Vocational training is the learning of an object. A vocation is a “what” and thusly entails the learning of what to think. Training toward this end is not limited solely to learning whats, but it often stops shortly thereafter. Knowledge of how to perform a job – practical what knowledge – is integral to life in this day and age. But a human cripples himself if he confines knowledge to the work place. We should seek “freedom from narrowness of mind” (Newman 319). A liberal education provides a broad base from which to grow. How to think is the ground from which what to think arises.
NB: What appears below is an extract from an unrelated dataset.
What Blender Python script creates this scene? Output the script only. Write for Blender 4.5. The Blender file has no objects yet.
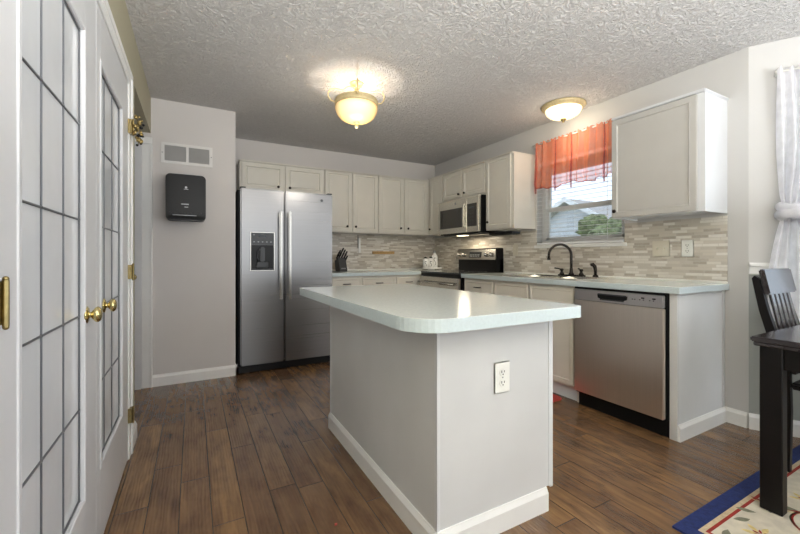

By learning knowledge’s method, we, as individuals, gain the ability to build a unique view of the world.

Portrait of Alfred Lord Tennsyon: http://www.nndb.com/people/859/000024787/tennyson_vignette.jpg
If the knowledge of what to learn feels narrow, the knowledge of how to learn feels broad, all encompassing; it feels deep. “Yet I doubt not through the ages one increasing purpose runs, and the thoughts of men are widened with the process of the suns” (Tennyson, 302). Philosophy, the study of that “one increasing purpose,” “the science of ultimate causes which in one point of view is identical with theology” (Liberal Arts 318F), is a mainstay of a liberal education. Philosophy is an active inquiry into the workings of knowledge, into the most elementary of our beliefs. It is a study of the architecture of our knowledge’s foundation. The study of that “one increasing purpose” – of meaning – broadens our ability to learn. A liberal education should be wide, but it should draw the connections between each of its studies, thus enabling “a larger design” (Giametti 323) to be perceived. Connections facilitate meaning.

With the emphasis on the individual in American culture, it is absolutely vital that we, as maturing Americans (we are all at least Americans in the sense that we co-create America’s culture), obtain an education that encourages the discovery of our own individuality. If we are to keep strong (or rejuvenate) our culture, then we must first know ourselves. Leaders of the Texas Revolution declared that “it shall be a duty of congress… to provide by law, a general system of education” (Texas Constitution: “For the Promotion of Literature 304). For this general system of education to mobilize individuals in our society, it must keep up with the pace of unending change. Technologies multiply, advance, expand rapidly. Individuals must know their culture in order that they may differentiate themselves; we perceive the rapid evolution around us and find our role as we roll through change.

(http://prblog.typepad.com/photos/uncategorized/secondlife_1.jpg) Through all three of these images, through Oxford, Lord Tennyson, and Second Life runs that "one increasing spirit."
This year, in E 603, we have been asked to embrace technology as part of our liberal education. Computers and the internet facilitate the exchange of complex information, media that triggers multifarious receptor-functions in the brain. In Second Life we are creating virtual representations of our role models – people who exemplify our own aspirations. By then acting and speaking, by thinking as this person would, we come to take on their “role.” The object is “to throw [our] soul[s] into the body of another man” (The Sympathetic Imagination) so that we embody the characteristics we admire in our exemplar. “By actually entering into the object” (The Sympathetic Imagination) of our admiration, we alter ourselves. We sculpt ourselves into the model of our ambition.

A liberal education – the essence of Plan II and the aim of an idealized college – enables individuals to create themselves. A liberal education informs of the past while keeping pace with the future. A liberal education is broad and it pronounces “the organic connection existing between all studies” (Liberal Arts 318H). I believe a liberal education shows us how to discover something real. As Giametti declared in his address to freshman at Yale, “Remember that what is real, and really enduring, starts in acts of the disciplined imagination, acts of insight and definition that create and discover a larger design” (Giametti 323).